Farage’s undisclosed £5m gift prompts parliamentary standards probe
The Guardian revealed Christopher Harborne gave Nigel Farage an undisclosed £5m in 2024; the Parliamentary Commissioner for Standards has opened a formal inquiry.

The Guardian’s investigation, first published on 29 April 2026, revealed that Nigel Farage received an undisclosed £5 million gift from crypto investor Christopher Harborne in early 2024, shortly before deciding to stand as an MP. The payment was described by Farage as a personal gift and was not registered in parliamentary declarations.
According to reporting by The Guardian and subsequent coverage, Farage told media the money was intended for his personal security; Harborne also cited security concerns. In later comments Farage framed the payment as recognition for his years campaigning for Brexit. The Guardian’s City editor Anna Isaac noted that MPs must declare benefits and financial interests covering the 12 months before taking office and that any such interests should be registered within 28 days of becoming an MP.
On 13 May 2026 the Parliamentary Commissioner for Standards, Daniel Greenberg, announced a formal inquiry into whether Farage breached the House of Commons Code of Conduct by failing to declare the gift. International outlets including Bloomberg reported the probe, and other reporting—citing public records—indicated Farage made a substantial property purchase in cash after receiving the funds, raising further questions about the gift’s use.
Financial markets showed limited immediate reaction to the revelations, with no clear, sustained move in sterling or UK-listed assets directly attributable to the story. Nevertheless, analysts warn that high-profile donor controversies can heighten political risk perceptions and weigh on investor confidence if they feed broader concerns about governance and transparency.

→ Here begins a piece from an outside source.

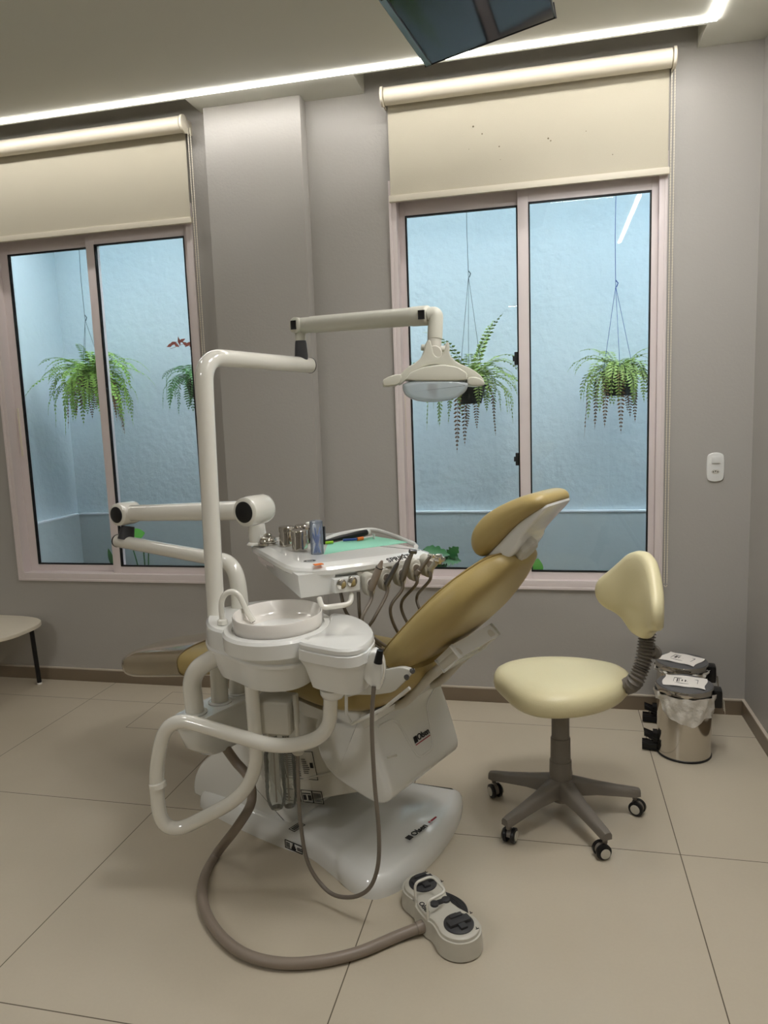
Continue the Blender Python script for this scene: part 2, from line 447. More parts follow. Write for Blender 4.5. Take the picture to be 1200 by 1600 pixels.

Market commentators expect the inquiry to take weeks or months, depending on whether the commissioner finds evidence of a breach and whether the Electoral Commission pursues any parallel action. If regulators determine the payment should have been declared or was politically significant, Farage could face sanctions ranging from rectification and fines to suspension from the Commons, with attendant reputational and political consequences.